Und zum Thema Kinderwunsch kann ich nur alles bestätigen was du geschrieben hast… mir geht es ja ähnlich…nur, dass der Wunsch bei uns schon seit 7 Jahren besteht…
Ich hab in der Vergangenheit öfters an dich denken müssen und daran gedacht, dass ich doch gerne so wie du das Ganze sehen können würde … Vertrauen in Gott, wenn es nicht mehr sein soll, dann eben nicht usw. Aber ich fragte mich immer, wie du das machst… so eine friedvolle, innere Haltung zu dem Thema zu bekommen…
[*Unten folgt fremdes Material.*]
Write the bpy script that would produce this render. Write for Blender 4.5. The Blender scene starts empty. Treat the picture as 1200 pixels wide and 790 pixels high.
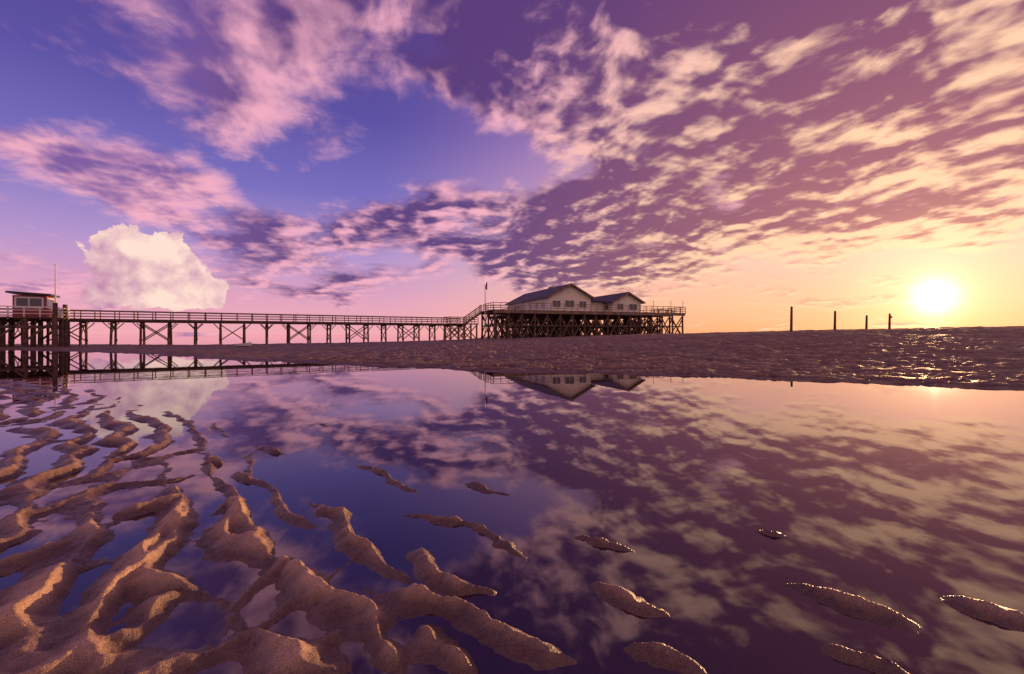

Bis ich jetzt deine ehrlichen Worte gelesen habe… Und du wirst es nicht glauben, aber das tat gut zu lesen, auch wenn ich es dir natürlich nicht wünsche so zu fühlen… aber ich glaube das ist sowas von normal und gehört einfach dazu… Mir geht es ganz genau so… Trotzdem wünsche ich mir, dass ich damit auch immer besser klarkomme, dass es halt nicht mehr sein soll…
Alles Liebe
Judith
rebekkasloveletter
Liebe Judith, hab vielen Dank für deinen Kommentar und deine große Offenheit! Es lohnt sich immer wieder, einfach ehrlich zu sein und sich verletzlich zu machen – dann finden echte Begegnungen statt und wir können einander ermutigen! Was den Kinderwunsch angeht, ist es bei mir ein Auf und Ab. Es gibt Zeiten, da habe ich Frieden und kann ganz im Vertrauen sein – aber es gibt auch Momente des Schmerzes, in denen ich mich dagegen auflehne und nur schwer akzeptieren kann, dass es ist, wie es ist. Auch wenn ich sehr wenig Erfahrung in dem Bereich habe, vermute ich, dass Kinderwunsch eine Form der Trauer ist. In der Trauer gibt es verschiedene Phasen; und wir können das Thema vermutlich niemals als wirklich “abgeschlossen” betrachten. Ich wünsche dir alles Gute! Schön, dass du da bist und wir zusammen unterwegs sind!